Fig. 04: - O exterior doméstico e prolonga o respetivo interior e que tem, mesmo, presença/força própria ( e atenção, que estamos no Norte da Europa) - exterior de habitações do conjunto urbano "Bo01 City of Tomorrow", desenvolvido no âmbito da exposição que teve lugar em Malmö em 2001 (ver nota final) - Arquitetura: Stella Eriksson, Ellica Stare, Sven Gustafsson.
Associações preferenciais entre espaços domésticos interiores e exteriores
Considerando agora as associações preferenciais entre espaços
domésticos interiores e exteriores sublinha-se que as varandas e os terraços
podem privilegiar o desenvolvimento de entradas
principais ou de serviço na habitação, e também o “prolongamento” das salas, e,
numa gradação de relações preferenciais, os quartos de dormir e as saletas;
tais relações entre espaços domésticos interiores e exteriores, podem também
assumir um carácter de varanda ou terraço de serviço, junto da cozinha e da
zona de tratamento de roupa. A ideia é, naturalmente, de se poder servir melhor
todos os habitantes e apoiar, eventualmente, reuniões e convívios mais
alargados. E há soluções que compatibilizam espaço mais social e mais de
serviço, naturalmente, com uma mais desafogada disponibilidade de espaço.

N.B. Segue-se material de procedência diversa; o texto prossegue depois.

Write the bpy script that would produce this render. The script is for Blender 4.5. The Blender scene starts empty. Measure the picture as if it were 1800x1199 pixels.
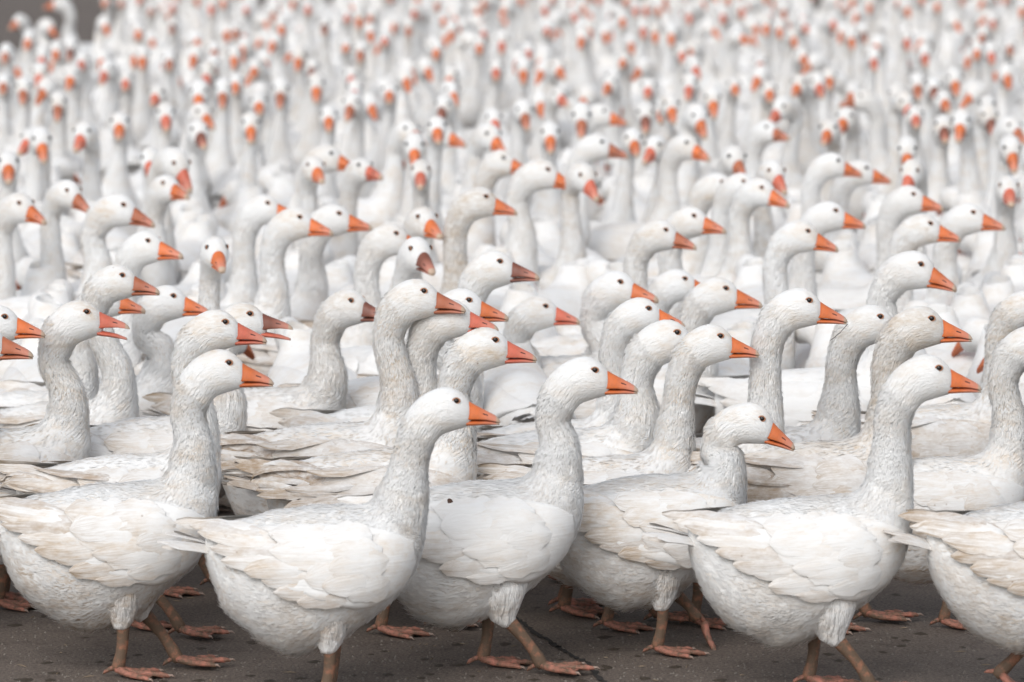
import bpy, math, random
import numpy as np
from mathutils import Matrix, Vector
random.seed(7); rng = np.random.default_rng(7)
R = math.radians
scene = bpy.context.scene
COL = scene.collection

# ------------------------------------------------------------------ camera, sky, sun, exposure
F_PX = 8000.0            # focal length in pixels of the 1800 px wide photograph
CAM_H = 2.26
HORIZON = -280.0
PITCH = math.atan((599.5 - HORIZON) / F_PX)
cam_data = bpy.data.cameras.new('camera')
cam = bpy.data.objects.new('camera', cam_data); COL.objects.link(cam)
cam.location = (0, 0, CAM_H); cam.rotation_euler = (math.pi / 2 - PITCH, 0, 0)
cam_data.sensor_width = 36; cam_data.lens = 36 * F_PX / 1800
cam_data.clip_end = 3000
cam_data.dof.use_dof = True; cam_data.dof.focus_distance = 13.0; cam_data.dof.aperture_fstop = 3.7
scene.camera = cam

world = bpy.data.worlds.new("World"); scene.world = world; world.use_nodes = True
wn, wl = world.node_tree.nodes, world.node_tree.links
bg = wn['Background']; sky = wn.new('ShaderNodeTexSky'); sky.sky_type = 'NISHITA'; sky.sun_disc = False
SUN_EL, SUN_AZ = 40.0, 200.0     # sun direction: elevation and compass azimuth
sky.sun_elevation = R(SUN_EL); sky.sun_rotation = R(SUN_AZ); sky.air_density = 1.0; sky.dust_density = 2.0
hs = wn.new('ShaderNodeHueSaturation'); hs.inputs['Saturation'].default_value = 0.32
wl.new(sky.outputs[0], hs.inputs['Color']); wl.new(hs.outputs[0], bg.inputs[0])
bg.inputs[1].default_value = 0.15
sun_d = bpy.data.lights.new('sun', 'SUN'); sun_d.energy = 1.0; sun_d.angle = R(35); sun_d.color = (1, 0.99, 0.975)
sun = bpy.data.objects.new('sun', sun_d); COL.objects.link(sun)
sv = Vector((math.sin(R(SUN_AZ)) * math.cos(R(SUN_EL)), math.cos(R(SUN_AZ)) * math.cos(R(SUN_EL)), math.sin(R(SUN_EL))))
sun.rotation_euler = sv.to_track_quat('Z', 'Y').to_euler()
vs = scene.view_settings
vs.view_transform = 'Standard'; vs.look = 'None'; vs.gamma = 1; vs.use_curve_mapping = False; vs.exposure = 0.26

# ------------------------------------------------------------------ materials
def new_mat(name):
    m = bpy.data.materials.new(name); m.use_nodes = True
    return m, m.node_tree.nodes, m.node_tree.links, m.node_tree.nodes['Principled BSDF']
def N(nt, typ, **kw):
    n = nt.new(typ)
    for k, v in kw.items():
        if k in n.inputs.keys(): n.inputs[k].default_value = v
        else: setattr(n, k, v)
    return n
def ramp(nt, pts):
    n = nt.new('ShaderNodeValToRGB'); e = n.color_ramp.elements
    while len(e) < len(pts): e.new(0.5)
    for el, (p, c) in zip(e, pts):
        el.position = p; el.color = (c, c, c, 1) if not isinstance(c, tuple) else (*c, 1)
    return n
def math_n(nt, ln, op, a, b=None, clamp=False):
    n = nt.new('ShaderNodeMath'); n.operation = op; n.use_clamp = clamp
    for i, v in enumerate((a, b)):
        if v is None: continue
        if isinstance(v, (int, float)): n.inputs[i].default_value = v
        else: ln.new(v, n.inputs[i])
    return n.outputs[0]
def mix_col(nt, ln, fac, a, b):
    n = nt.new('ShaderNodeMix'); n.data_type = 'RGBA'
    for sock, v in ((n.inputs[0], fac), (n.inputs[6], a), (n.inputs[7], b)):
        if isinstance(v, (int, float)): sock.default_value = v
        elif isinstance(v, tuple): sock.default_value = (*v, 1)
        else: ln.new(v, sock)
    return n.outputs[2]

WHITE = (0.80, 0.80, 0.79)
CREAM = (0.62, 0.50, 0.37)
MUD = (0.26, 0.18, 0.12)

def plumage_material(name, neck_furrows, stain=1.0):
    """white feathers; obj.color.r = cream staining, .g = mud on belly, .b = overall dinginess"""
    m, nt, ln, b = new_mat(name)
    tc = nt.new('ShaderNodeTexCoord'); oi = nt.new('ShaderNodeObjectInfo')
    off = nt.new('ShaderNodeVectorMath'); off.operation = 'MULTIPLY_ADD'
    off.inputs[1].default_value = (1, 1, 1)
    ln.new(tc.outputs['Object'], off.inputs[0])
    rv = nt.new('ShaderNodeCombineXYZ')
    for i, k in enumerate((31.0, 17.0, 53.0)): ln.new(math_n(nt, ln, 'MULTIPLY', oi.outputs['Random'], k), rv.inputs[i])
    ln.new(rv.outputs[0], off.inputs[2])
    sep = nt.new('ShaderNodeSeparateXYZ'); ln.new(tc.outputs['Object'], sep.inputs[0])
    col = nt.new('ShaderNodeSeparateColor'); ln.new(oi.outputs['Color'], col.inputs[0])
    # stains in blotches drawn out along the body
    mp = nt.new('ShaderNodeMapping'); mp.inputs['Scale'].default_value = (0.55, 1, 1.3); ln.new(off.outputs[0], mp.inputs[0])
    n1 = N(nt, 'ShaderNodeTexNoise', Scale=13.0, Detail=6.0, Roughness=0.65); ln.new(mp.outputs[0], n1.inputs['Vector'])
    n2 = N(nt, 'ShaderNodeTexNoise', Scale=55.0, Detail=4.0, Roughness=0.7); ln.new(mp.outputs[0], n2.inputs['Vector'])
    r1 = ramp(nt, [(0.44, 0.0), (0.66, 1.0)]); ln.new(n1.outputs[0], r1.inputs[0])
    r2 = ramp(nt, [(0.35, 0.25), (0.65, 1.0)]); ln.new(n2.outputs[0], r2.inputs[0])
    cream = math_n(nt, ln, 'MULTIPLY', r1.outputs[0], r2.outputs[0])
    cream = math_n(nt, ln, 'MULTIPLY', cream, math_n(nt, ln, 'MULTIPLY', col.outputs[0], stain), True)
    c = mix_col(nt, ln, cream, WHITE, CREAM)
    c = mix_col(nt, ln, math_n(nt, ln, 'MULTIPLY', col.outputs[2], r2.outputs[0], True), c, (0.46, 0.385, 0.30) if neck_furrows else (0.31, 0.22, 0.15))
    # mud splashed on the belly
    low = nt.new('ShaderNodeMapRange'); low.inputs[1].default_value = 0.40; low.inputs[2].default_value = 0.10
    ln.new(sep.outputs[2], low.inputs[0])
    r3 = ramp(nt, [(0.40, 0.0), (0.75, 1.0)]); ln.new(n1.outputs[0], r3.inputs[0])
    mud = math_n(nt, ln, 'MULTIPLY', low.outputs[0], math_n(nt, ln, 'ADD', math_n(nt, ln, 'MULTIPLY', r3.outputs[0], 1.3), 0.25))
    mud = math_n(nt, ln, 'MULTIPLY', mud, math_n(nt, ln, 'MULTIPLY', col.outputs[1], r2.outputs[0]), True)
    c = mix_col(nt, ln, mud, c, (0.32, 0.22, 0.14))
    # small specks
    vz = N(nt, 'ShaderNodeTexVoronoi', Scale=26.0); ln.new(off.outputs[0], vz.inputs['Vector'])
    rs = ramp(nt, [(0.05, 1.0), (0.10, 0.0)]); ln.new(vz.outputs[0], rs.inputs[0])
    vn = N(nt, 'ShaderNodeTexNoise', Scale=7.0); ln.new(off.outputs[0], vn.inputs['Vector'])
    rn = ramp(nt, [(0.56, 0.0), (0.62, 1.0)]); ln.new(vn.outputs[0], rn.inputs[0])
    sp = math_n(nt, ln, 'MULTIPLY', math_n(nt, ln, 'MULTIPLY', rs.outputs[0], rn.outputs[0]), col.outputs[0], True)
    c = mix_col(nt, ln, math_n(nt, ln, 'MULTIPLY', sp, 0.7), c, MUD)
    # black-brown flecks down the front of some necks; amount in 1 - obj.color alpha
    if neck_furrows:
        ms = nt.new('ShaderNodeMapping'); ms.inputs['Scale'].default_value = (120, 120, 34); ln.new(off.outputs[0], ms.inputs[0])
        ns = N(nt, 'ShaderNodeTexNoise', Scale=1.0, Detail=3.0); ln.new(ms.outputs[0], ns.inputs['Vector'])
        rs_ = ramp(nt, [(0.54, 0.0), (0.60, 1.0)]); ln.new(ns.outputs[0], rs_.inputs[0])
        up = nt.new('ShaderNodeMapRange'); up.inputs[1].default_value = 0.70; up.inputs[2].default_value = 0.60; ln.new(sep.outputs[2], up.inputs[0])
        dn = nt.new('ShaderNodeMapRange'); dn.inputs[1].default_value = 0.44; dn.inputs[2].default_value = 0.52; ln.new(sep.outputs[2], dn.inputs[0])
        fr = nt.new('ShaderNodeMapRange'); fr.inputs[1].default_value = 0.27; fr.inputs[2].default_value = 0.31; ln.new(sep.outputs[0], fr.inputs[0])
        sk = math_n(nt, ln, 'MULTIPLY', math_n(nt, ln, 'MULTIPLY', up.outputs[0], dn.outputs[0]), math_n(nt, ln, 'MULTIPLY', fr.outputs[0], rs_.outputs[0]))
        c = mix_col(nt, ln, math_n(nt, ln, 'MULTIPLY', sk, math_n(nt, ln, 'SUBTRACT', 1.0, oi.outputs['Alpha'])), c, (0.10, 0.08, 0.07))
    ln.new(c, b.inputs['Base Color'])
    b.inputs['Roughness'].default_value = 0.85
    b.inputs['Specular IOR Level'].default_value = 0.2
    b.inputs['Sheen Weight'].default_value = 0.15
    if neck_furrows:      # light seeps through down
        b.inputs['Subsurface Weight'].default_value = 0.25; b.inputs['Subsurface Radius'].default_value = (1, 0.95, 0.9); b.inputs['Subsurface Scale'].default_value = 0.012
    uv = nt.new('ShaderNodeUVMap'); uv.uv_map = 'UVMap'
    if neck_furrows:
        at = nt.new('ShaderNodeAttribute'); at.attribute_name = 'region'      # r: neck, g: head
        sa = nt.new('ShaderNodeSeparateColor'); ln.new(at.outputs['Color'], sa.inputs[0])
        # torso: soft overlapping contour feathers
        m1 = nt.new('ShaderNodeMapping'); m1.inputs['Scale'].default_value = (30, 15, 1); ln.new(uv.outputs[0], m1.inputs[0])
        wv = N(nt, 'ShaderNodeTexNoise', Scale=1.0, Detail=5.0, Roughness=0.6, Distortion=0.8); ln.new(m1.outputs[0], wv.inputs['Vector'])
        # neck: short oblique strands in rows
        m2 = nt.new('ShaderNodeMapping'); m2.inputs['Scale'].default_value = (150, 34, 1); m2.inputs['Rotation'].default_value = (0, 0, R(22)); ln.new(uv.outputs[0], m2.inputs[0])
        nk = N(nt, 'ShaderNodeTexNoise', Scale=1.0, Detail=2.0, Roughness=0.5, Distortion=0.35); ln.new(m2.outputs[0], nk.inputs['Vector'])
        m3 = nt.new('ShaderNodeMapping'); m3.inputs['Scale'].default_value = (300, 90, 1); ln.new(uv.outputs[0], m3.inputs[0])
        hd = N(nt, 'ShaderNodeTexNoise', Scale=1.0, Detail=2.0); ln.new(m3.outputs[0], hd.inputs['Vector'])
        h = math_n(nt, ln, 'ADD', math_n(nt, ln, 'MULTIPLY', wv.outputs[0], 0.45), math_n(nt, ln, 'MULTIPLY', math_n(nt, ln, 'MULTIPLY', nk.outputs[0], sa.outputs[0]), 2.9))
        h = math_n(nt, ln, 'ADD', h, math_n(nt, ln, 'MULTIPLY', math_n(nt, ln, 'MULTIPLY', hd.outputs[0], sa.outputs[1]), 0.5))
        dist = 0.006
    else:
        m1 = nt.new('ShaderNodeMapping'); m1.inputs['Scale'].default_value = (10, 190, 1); ln.new(uv.outputs[0], m1.inputs[0])
        nb = N(nt, 'ShaderNodeTexNoise', Scale=1.0, Detail=4.0, Distortion=0.4); ln.new(m1.outputs[0], nb.inputs['Vector'])
        h = nb.outputs[0]; dist = 0.0013
        # frayed cream edge of each vane
        su = nt.new('ShaderNodeSeparateXYZ'); ln.new(uv.outputs[0], su.inputs[0])
        tp = nt.new('ShaderNodeMapRange'); tp.inputs[1].default_value = 0.03; tp.inputs[2].default_value = 0.13; ln.new(su.outputs[0], tp.inputs[0])
        ms = nt.new('ShaderNodeMapping'); ms.inputs['Scale'].default_value = (22, 210, 1); ln.new(uv.outputs[0], ms.inputs[0])
        ns = N(nt, 'ShaderNodeTexNoise', Scale=1.0, Detail=4.0, Roughness=0.65); ln.new(ms.outputs[0], ns.inputs['Vector'])
        rw = ramp(nt, [(0.40, 0.10), (0.66, 1.0)]); ln.new(ns.outputs[0], rw.inputs[0])
        wr = math_n(nt, ln, 'MULTIPLY', math_n(nt, ln, 'MULTIPLY', tp.outputs[0], rw.outputs[0]), math_n(nt, ln, 'MULTIPLY', math_n(nt, ln, 'MULTIPLY', col.outputs[0], col.outputs[0]), 1.15), True)
        c = mix_col(nt, ln, wr, c, (0.36, 0.265, 0.175))
        ln.new(c, b.inputs['Base Color'])
    bm_ = nt.new('ShaderNodeBump'); bm_.inputs['Strength'].default_value = 0.9; bm_.inputs['Distance'].default_value = dist
    ln.new(h, bm_.inputs['Height']); ln.new(bm_.outputs[0], b.inputs['Normal'])
    return m
MAT_BODY = plumage_material('white_plumage', True)
MAT_WING = plumage_material('wing_feathers', False, 0.9)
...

Uma outra associação funcional que pode ser muito explorada,
designadamente, em zonas com microclimas mais amenos é a existência de espaços
privativos exteriores do tipo varandas, pátios e alpendres que constituam
ligações activas entre vários compartimentos da habitação, podendo constituir
ligações alternativas, que são sempre úteis, por exemplo, quando se realizam
festas em casa, ou que poderão constituir elas próprias as únicas circulações
disponíveis, essencialmente em soluções habitacionais muito caracterizadas e
desde que estes espaços de circulação tenham uma protecção climática reforçada.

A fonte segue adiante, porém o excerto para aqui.